Postmates’ principal argument, however, was that Iskanian’s PAGA waiver rule cannot survive Epic Systems and its progeny. The Court of Appeal found the argument unavailing. Slip. op. at 8. This is not surprising because “California courts have uniformly rejected the argument that Epic Systems overruled Iskanian.Id. at 9-10 (citing cases).

The well-accepted reasoning behind these cases is the same. In Epic Systems, the Court did not decide whether representative actions like PAGA claims can be compelled to arbitration. Therefore, it did not “overrule” Iskanian. For a court to be bound by a decision of the United States Supreme Court, rather than the California Supreme Court, the United States Supreme Court must have decided the same question differently. Slip op. at 8 (citing Correia v. NB Baker Electric, Inc., 32 Cal.App.5th 602, 619 (2019)).

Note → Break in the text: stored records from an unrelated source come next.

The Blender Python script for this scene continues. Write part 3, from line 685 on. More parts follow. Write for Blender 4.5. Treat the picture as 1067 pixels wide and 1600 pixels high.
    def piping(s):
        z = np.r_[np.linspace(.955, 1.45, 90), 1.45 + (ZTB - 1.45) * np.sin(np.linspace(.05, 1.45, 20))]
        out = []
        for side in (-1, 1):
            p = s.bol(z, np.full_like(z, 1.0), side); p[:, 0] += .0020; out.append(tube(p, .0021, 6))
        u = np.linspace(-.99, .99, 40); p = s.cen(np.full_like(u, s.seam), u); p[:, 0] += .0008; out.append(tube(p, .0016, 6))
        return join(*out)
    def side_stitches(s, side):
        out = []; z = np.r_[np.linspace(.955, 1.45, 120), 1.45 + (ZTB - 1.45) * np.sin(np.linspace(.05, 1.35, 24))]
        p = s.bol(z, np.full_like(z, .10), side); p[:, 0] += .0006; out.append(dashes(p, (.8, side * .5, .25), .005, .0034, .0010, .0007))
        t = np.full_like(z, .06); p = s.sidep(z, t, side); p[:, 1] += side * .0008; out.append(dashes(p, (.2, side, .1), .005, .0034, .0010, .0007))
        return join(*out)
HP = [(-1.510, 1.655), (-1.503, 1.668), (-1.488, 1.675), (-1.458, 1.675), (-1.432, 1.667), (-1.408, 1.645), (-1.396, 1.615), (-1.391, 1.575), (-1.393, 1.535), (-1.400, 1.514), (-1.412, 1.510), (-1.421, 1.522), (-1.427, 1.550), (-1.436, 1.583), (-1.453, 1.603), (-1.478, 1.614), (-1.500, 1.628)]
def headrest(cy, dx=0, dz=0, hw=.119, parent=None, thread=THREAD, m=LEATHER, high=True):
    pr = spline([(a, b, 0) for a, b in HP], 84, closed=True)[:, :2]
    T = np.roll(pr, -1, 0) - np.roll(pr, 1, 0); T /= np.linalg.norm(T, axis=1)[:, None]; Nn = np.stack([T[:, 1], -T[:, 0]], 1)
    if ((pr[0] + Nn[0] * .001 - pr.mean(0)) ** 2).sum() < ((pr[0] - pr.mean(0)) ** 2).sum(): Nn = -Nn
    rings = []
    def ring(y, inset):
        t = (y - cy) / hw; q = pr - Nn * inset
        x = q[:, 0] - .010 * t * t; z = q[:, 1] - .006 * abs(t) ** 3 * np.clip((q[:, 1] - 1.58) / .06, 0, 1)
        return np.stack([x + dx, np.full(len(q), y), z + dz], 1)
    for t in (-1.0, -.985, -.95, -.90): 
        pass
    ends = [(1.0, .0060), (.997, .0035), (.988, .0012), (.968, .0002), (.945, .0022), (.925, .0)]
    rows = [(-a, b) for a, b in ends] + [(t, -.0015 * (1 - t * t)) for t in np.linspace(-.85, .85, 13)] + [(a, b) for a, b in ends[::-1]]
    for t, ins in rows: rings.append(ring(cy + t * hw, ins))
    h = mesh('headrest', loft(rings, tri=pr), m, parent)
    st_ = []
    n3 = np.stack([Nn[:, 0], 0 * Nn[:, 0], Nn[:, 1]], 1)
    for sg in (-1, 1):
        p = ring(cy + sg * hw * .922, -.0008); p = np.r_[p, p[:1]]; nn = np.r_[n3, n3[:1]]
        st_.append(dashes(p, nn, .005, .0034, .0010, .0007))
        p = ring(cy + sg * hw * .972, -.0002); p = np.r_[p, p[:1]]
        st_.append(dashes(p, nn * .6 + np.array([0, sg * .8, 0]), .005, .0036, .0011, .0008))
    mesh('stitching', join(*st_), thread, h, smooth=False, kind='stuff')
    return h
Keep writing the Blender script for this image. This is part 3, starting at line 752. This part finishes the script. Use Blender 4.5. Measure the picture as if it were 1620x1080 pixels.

As the Winns court explained, “the U.S. Supreme Court did not decide or consider whether a worker may waive a right to bring a representative action on behalf of a state government.” Slip op. at 9. It follows, therefore, that “the Court’s reasoning in Epic Systems did not address the basis for our Supreme Court’s decision in Iskanian, namely, that a PAGA action is not an individual dispute between private parties but an action brought on behalf of the state by an aggrieved worker designated by statute to be a proper representative of the state to bring such an action.” Id. This situation – particularly including the involvement of the state, which is not party to any arbitration agreement – presents issues very different from those before Epic Systems.

Accordingly, the Winns court found that it was bound by the doctrine of stare decisis to follow the California Supreme Court’s decision in Iskanian that PAGA waivers are invalid under state law. It affirmed the trial court’s order denying Postmates’ petition to compel arbitration of the plaintiffs’ PAGA civil penalty claim. Slip op. at 15.